Africa is the future
Suivant depuis deux saisons les Scénographies Urbaines [1. Pôle Sud est l’un des coproducteurs du projet de résidence à Dakar des Scénographies Urbaines, réalisé fin 2012 dans le quartier populaire de Ouakam – http://urbanscenodakar2012.tumblr.com] notamment au Sénégal, Nouvelles accueille deux solos « aux questionnements politiques sur la place de la femme, le rapport à l’occident » du congolais Andréya Ouamba et de la sénégalaise Fatou Cissé (Step Out/2 et Regarde-moi encore, le 24 mai à Pôle Sud), suivis de la projection de films (un avant goût à découvrir ici) tournés à Ouakam par Jonathan Debrouwer, ancien pensionnaire des Arts déco qui interroge l’espace urbain, la place des arts et des individus dans la cité. Symbole de la vitalité des artistes africains, la performance Corps nature du jeune Androa Mindre Kolo (dimanche 26 mai) sera l’un des moments forts du festival. Ce Congolais recrée, au milieu des ruines du Château de Spesbourg, sa bâtisse familiale d’Aru situé à l’extrême Est du Zaïre. Une manière de « revisiter les drames de [s]on passé et de fantasmer l’avenir ». Suite à l’assassinat de son père en 1986, Androa est adopté par un oncle, à Kinshasa, débutant une longue successions d’exils qui le forcent à vivre loin de sa mère et de son frère Kennedy, à abandonner sa langue et sa vie grégaire. Diplômé de l’Académie des Beaux-Arts de Kinshasa, sa rencontre avec l’artiste sud-africain Steven Cohen l’ouvre à la performance. Jean-Christophe Lanquetin [2. Créateur avec François Duconseille des Scénographies Urbaines] lui permettra plus tard de venir en France, aux Arts déco de Strasbourg. Embrassant la vie de mikiliste – terme d’argot lingala désignant les personnes choisissant l’exode pour l’Europe – il constate les inégalités jonchant la route du désespoir nourrie par « les souffrances nécessaires à quitter les difficultés de son existence ne menant qu’à d’autres ». Clandestinité, exode, mort, circulation des hommes et des richesses peuplent son travail.
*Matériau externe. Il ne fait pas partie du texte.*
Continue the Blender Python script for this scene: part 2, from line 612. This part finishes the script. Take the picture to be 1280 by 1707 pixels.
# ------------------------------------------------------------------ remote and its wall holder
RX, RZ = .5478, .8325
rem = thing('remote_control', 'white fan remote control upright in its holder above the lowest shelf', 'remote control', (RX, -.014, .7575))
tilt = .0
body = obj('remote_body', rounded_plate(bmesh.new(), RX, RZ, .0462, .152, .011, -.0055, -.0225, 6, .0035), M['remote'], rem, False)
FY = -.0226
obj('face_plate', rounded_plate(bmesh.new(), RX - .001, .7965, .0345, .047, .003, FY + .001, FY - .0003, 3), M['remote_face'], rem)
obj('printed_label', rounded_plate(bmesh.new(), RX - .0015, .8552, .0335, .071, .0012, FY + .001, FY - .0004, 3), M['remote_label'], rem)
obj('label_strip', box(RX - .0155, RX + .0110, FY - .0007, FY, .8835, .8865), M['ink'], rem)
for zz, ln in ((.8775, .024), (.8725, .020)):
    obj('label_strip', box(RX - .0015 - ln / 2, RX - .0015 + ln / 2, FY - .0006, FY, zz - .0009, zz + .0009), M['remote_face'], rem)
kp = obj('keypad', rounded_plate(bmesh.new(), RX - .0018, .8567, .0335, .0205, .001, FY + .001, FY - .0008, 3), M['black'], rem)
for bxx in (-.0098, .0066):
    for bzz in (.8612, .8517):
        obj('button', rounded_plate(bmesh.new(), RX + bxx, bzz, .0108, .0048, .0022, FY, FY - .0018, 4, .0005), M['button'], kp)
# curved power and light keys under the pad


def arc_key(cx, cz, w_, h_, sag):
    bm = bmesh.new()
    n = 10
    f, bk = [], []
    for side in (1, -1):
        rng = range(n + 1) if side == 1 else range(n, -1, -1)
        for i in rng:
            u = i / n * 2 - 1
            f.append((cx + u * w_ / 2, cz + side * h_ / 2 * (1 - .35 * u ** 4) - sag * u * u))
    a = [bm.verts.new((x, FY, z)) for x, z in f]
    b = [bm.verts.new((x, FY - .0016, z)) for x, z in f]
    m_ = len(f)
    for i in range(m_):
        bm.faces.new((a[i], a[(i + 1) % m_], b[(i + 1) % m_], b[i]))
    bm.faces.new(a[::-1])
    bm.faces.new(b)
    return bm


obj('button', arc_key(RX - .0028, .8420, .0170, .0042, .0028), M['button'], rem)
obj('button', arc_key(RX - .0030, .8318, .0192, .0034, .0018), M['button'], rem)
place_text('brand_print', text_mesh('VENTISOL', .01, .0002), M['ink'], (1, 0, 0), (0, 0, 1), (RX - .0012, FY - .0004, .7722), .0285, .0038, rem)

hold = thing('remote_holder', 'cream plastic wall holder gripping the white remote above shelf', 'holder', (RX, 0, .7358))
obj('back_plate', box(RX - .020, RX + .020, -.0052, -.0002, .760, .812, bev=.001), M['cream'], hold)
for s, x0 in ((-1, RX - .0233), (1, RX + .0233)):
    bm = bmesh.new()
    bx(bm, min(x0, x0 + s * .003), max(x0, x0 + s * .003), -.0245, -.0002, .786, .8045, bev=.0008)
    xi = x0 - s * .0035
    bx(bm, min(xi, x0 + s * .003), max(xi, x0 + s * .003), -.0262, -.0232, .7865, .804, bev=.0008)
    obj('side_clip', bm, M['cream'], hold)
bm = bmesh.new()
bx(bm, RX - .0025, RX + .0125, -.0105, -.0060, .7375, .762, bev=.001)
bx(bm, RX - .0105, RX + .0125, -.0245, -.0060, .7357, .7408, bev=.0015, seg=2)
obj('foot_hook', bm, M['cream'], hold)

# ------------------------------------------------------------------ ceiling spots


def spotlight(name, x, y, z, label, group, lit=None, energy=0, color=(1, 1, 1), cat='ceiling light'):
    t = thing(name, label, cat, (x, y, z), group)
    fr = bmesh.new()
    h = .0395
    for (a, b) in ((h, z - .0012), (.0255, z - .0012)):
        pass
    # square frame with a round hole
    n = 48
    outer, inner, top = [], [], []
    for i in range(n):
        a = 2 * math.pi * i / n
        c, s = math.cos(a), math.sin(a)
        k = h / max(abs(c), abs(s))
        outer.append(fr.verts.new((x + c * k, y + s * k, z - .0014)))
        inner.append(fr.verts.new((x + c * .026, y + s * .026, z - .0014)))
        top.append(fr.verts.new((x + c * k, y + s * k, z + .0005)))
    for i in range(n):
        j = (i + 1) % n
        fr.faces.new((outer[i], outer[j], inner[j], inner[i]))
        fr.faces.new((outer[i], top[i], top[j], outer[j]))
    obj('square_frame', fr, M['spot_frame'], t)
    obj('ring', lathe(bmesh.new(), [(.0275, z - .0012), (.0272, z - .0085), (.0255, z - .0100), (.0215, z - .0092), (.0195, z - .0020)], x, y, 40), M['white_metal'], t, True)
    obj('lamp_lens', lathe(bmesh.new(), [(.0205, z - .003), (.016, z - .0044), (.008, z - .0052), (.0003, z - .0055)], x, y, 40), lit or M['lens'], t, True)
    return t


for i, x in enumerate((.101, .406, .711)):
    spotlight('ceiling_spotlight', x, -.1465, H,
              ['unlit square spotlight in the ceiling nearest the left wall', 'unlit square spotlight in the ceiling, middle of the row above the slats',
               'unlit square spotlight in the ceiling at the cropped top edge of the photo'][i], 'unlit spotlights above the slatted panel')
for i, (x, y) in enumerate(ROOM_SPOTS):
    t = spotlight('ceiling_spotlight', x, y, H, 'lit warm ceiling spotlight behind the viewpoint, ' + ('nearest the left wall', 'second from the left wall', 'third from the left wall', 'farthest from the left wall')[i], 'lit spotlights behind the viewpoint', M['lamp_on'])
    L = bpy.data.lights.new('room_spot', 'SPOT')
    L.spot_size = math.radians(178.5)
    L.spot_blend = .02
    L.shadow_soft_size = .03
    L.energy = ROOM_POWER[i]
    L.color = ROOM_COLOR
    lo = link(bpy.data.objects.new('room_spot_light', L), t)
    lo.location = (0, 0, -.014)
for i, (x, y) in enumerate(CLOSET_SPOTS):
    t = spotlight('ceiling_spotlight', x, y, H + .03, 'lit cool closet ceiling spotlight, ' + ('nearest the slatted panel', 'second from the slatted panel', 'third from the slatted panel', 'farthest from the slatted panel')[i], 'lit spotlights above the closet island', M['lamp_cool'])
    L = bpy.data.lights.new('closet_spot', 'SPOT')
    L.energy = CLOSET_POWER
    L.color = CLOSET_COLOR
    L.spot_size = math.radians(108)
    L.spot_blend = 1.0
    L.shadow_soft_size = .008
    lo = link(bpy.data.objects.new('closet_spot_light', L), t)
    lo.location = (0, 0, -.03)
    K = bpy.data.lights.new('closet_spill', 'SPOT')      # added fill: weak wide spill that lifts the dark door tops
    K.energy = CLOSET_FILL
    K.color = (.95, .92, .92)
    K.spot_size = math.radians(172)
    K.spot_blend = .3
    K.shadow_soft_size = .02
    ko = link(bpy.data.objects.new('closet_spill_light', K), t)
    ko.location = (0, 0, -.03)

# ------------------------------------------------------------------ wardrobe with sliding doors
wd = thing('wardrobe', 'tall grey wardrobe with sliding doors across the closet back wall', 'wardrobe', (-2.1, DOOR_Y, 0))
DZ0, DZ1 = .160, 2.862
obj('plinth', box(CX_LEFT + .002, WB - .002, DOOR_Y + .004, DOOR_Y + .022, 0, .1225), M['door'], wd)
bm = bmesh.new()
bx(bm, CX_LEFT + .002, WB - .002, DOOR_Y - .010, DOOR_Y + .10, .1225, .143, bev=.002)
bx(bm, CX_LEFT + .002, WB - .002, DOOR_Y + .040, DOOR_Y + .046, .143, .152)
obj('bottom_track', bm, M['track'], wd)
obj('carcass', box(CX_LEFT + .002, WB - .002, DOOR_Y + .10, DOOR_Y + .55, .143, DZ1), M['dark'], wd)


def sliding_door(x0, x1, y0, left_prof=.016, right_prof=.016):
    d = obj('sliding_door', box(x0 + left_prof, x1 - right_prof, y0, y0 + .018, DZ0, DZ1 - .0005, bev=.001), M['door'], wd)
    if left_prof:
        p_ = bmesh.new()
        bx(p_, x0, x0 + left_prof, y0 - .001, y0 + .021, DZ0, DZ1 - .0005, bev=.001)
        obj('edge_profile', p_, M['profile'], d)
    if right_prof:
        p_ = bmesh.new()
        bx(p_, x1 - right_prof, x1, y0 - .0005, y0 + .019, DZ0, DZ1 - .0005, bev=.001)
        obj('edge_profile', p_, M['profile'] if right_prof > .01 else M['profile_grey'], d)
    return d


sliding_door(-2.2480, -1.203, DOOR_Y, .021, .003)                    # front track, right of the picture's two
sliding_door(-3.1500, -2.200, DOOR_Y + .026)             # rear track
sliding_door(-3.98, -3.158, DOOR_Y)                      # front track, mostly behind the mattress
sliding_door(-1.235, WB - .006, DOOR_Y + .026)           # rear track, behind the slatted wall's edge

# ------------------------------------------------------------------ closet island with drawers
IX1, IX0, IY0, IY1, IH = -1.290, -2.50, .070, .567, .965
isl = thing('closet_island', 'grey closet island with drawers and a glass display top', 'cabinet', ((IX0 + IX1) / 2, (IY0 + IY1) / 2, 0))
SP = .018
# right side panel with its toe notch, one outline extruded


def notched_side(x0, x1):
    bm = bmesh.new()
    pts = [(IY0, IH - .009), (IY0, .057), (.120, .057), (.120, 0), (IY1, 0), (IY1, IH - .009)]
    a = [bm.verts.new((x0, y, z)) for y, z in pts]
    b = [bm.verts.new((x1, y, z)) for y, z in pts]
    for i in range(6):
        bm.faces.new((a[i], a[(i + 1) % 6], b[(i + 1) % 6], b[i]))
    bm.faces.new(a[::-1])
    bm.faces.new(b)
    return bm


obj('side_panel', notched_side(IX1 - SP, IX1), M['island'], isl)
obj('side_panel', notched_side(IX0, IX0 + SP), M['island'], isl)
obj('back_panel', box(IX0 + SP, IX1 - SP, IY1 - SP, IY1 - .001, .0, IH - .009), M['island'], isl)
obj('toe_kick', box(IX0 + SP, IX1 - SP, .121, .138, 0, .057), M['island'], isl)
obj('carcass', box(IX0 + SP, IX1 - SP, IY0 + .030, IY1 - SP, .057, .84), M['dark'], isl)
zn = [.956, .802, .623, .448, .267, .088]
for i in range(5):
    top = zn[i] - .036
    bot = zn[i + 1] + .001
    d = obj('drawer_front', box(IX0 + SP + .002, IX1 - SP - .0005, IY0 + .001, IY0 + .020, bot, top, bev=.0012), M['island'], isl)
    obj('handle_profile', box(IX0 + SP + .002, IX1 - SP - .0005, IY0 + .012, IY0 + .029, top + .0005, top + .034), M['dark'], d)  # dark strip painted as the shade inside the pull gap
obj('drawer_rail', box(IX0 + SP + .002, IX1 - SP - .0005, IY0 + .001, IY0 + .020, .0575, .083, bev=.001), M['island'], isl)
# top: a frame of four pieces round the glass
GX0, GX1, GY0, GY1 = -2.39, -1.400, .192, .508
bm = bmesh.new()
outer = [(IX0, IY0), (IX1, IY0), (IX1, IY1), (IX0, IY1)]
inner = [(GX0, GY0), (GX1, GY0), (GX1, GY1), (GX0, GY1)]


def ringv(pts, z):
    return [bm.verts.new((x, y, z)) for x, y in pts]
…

Les souvenirs d’enfance et les absences qui meurtrissent son âme seront au cœur de Corps nature, dans « ce château délabré sans électricité, seulement habité par les touristes, comme ma maison familiale aujourd’hui squattée à Aru ». Son ami et artiste Congolais Christian Botale Molebo, rencontré aux Beaux-Arts de Kinshasa et installé avec lui à Strasbourg, aura la lourde tâche d’interpréter Kennedy, ce frère qu’il ne connaît quasiment pas, dans une performance en forme de rituel où la mémoire d’Androa s’incarnera : des chèvres symboliseront la richesse du village, les costumes constitués d’objets abandonnés récupérés et « adoptés » se mêleront aux éléments naturels (eau, feu, terre) et sacrés pour une performance en forme de premier pas – le plus dur, paraît-il – vers un futur documentaire sur cette absence qui le verra affronter son histoire, lors du retour au pays.